May 16 (Bloomberg) -- A United Nations-overseen panel that helps set the rules of the world’s second-biggest carbon market proposed to change how regulators determine the number of credits awarded to plants that cut hydrofluorocarbon-23.

Regulators are clamping down on projects that reduce emissions of HFC-23, which has a global-warming potential 11,700 times more powerful than carbon dioxide, and the European Union earlier this year banned the use of credits linked to the industrial gas in its emissions-trading system from 2013.

Proposed rules for projects that generate credits for cutting hydrofluorocarbons under the UN Clean Development Mechanism may change the “cap on the baseline HFC-23 generation rate, i.e. the amount of HFC-23 formed per amount of HCFC-22 produced,” according to the minutes of the Methodologies Panel meeting published on the UN Framework Convention on Climate Change website over the weekend.

HFC-23 is a byproduct of HCFC-22 used in air-conditioning and refrigeration. The panel continued to consider a request for clarification of the rules, it said separately.

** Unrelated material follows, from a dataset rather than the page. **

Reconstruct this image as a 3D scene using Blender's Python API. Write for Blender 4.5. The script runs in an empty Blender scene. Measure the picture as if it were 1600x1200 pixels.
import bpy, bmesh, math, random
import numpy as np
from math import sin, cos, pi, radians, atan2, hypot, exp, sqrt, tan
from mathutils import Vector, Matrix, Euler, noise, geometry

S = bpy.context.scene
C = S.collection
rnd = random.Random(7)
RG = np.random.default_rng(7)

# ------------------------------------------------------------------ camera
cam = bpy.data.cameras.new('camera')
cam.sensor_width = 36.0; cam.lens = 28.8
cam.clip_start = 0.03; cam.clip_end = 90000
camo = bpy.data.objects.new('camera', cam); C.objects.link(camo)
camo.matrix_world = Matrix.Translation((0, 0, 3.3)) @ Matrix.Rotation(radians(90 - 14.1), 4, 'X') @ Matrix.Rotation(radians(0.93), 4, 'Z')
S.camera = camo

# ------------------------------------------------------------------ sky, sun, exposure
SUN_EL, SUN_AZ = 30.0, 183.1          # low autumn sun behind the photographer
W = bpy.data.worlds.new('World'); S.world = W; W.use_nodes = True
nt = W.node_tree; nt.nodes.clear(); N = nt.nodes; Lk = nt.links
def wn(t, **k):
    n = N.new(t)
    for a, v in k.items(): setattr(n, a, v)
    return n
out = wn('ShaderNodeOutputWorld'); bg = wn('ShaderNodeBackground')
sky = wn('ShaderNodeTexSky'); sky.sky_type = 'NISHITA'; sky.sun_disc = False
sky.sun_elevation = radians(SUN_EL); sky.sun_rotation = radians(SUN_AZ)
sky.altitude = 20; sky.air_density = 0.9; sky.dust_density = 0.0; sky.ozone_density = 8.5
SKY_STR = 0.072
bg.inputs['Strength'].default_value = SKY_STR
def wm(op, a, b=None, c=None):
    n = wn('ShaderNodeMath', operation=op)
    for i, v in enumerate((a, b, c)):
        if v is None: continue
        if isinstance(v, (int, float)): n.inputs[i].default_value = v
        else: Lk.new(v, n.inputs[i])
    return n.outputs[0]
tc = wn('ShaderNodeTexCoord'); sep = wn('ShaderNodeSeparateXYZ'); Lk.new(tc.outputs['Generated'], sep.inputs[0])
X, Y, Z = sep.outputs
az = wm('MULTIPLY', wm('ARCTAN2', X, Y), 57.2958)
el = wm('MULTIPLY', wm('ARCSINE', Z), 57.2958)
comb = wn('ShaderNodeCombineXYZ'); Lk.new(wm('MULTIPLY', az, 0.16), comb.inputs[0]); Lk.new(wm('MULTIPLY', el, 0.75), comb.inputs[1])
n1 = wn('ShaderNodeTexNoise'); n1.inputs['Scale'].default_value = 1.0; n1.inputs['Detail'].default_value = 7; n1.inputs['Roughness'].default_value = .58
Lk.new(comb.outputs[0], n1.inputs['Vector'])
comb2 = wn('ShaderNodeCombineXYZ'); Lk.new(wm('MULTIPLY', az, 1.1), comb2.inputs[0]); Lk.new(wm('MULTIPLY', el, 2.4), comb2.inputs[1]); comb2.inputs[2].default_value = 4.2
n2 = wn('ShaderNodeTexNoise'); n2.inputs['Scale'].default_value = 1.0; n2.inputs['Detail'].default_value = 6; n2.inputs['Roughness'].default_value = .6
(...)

UN emissions credits for delivery in December fell 0.2 percent to 12.66 euros a metric ton as of 10:31 a.m. on the ICE Futures Europe exchange in London. EU carbon allowances for December traded 0.1 percent up at 16.73 euros.

Placed on Hold

At a meeting ended on Nov. 26 in Cancun, Mexico, the CDM executive board agreed to “place on hold and revise” the methodology of awarding credits for cutting the industrial gas amid allegations of misuse.

The UN carbon program allows investors to earn carbon credits, or Certified Emission Reduction units, for projects that cut emissions in developing nations. The 19 projects cutting HFC-23 under the CDM program are located mainly in China and India, according to UN data.

The UN emission-reduction credits, also known as offsets, may be used by governments for compliance with their greenhouse-gas reduction targets under the Kyoto Protocol. They can also be used by more than 11,000 power plants and factories in the EU carbon system as a cheaper way to comply with pollution quotas.

The EU banned credits tied to HFC-23 and some nitrous oxide projects in January, saying they have generated “exorbitant” returns and created a “perverse incentive” for investors, undermining the market’s integrity. The EU and environmental lobbyists including CDM Watch have said some plants may be increasing HCFC-22 output simply to generate credits for controlling HFC-23 discharges.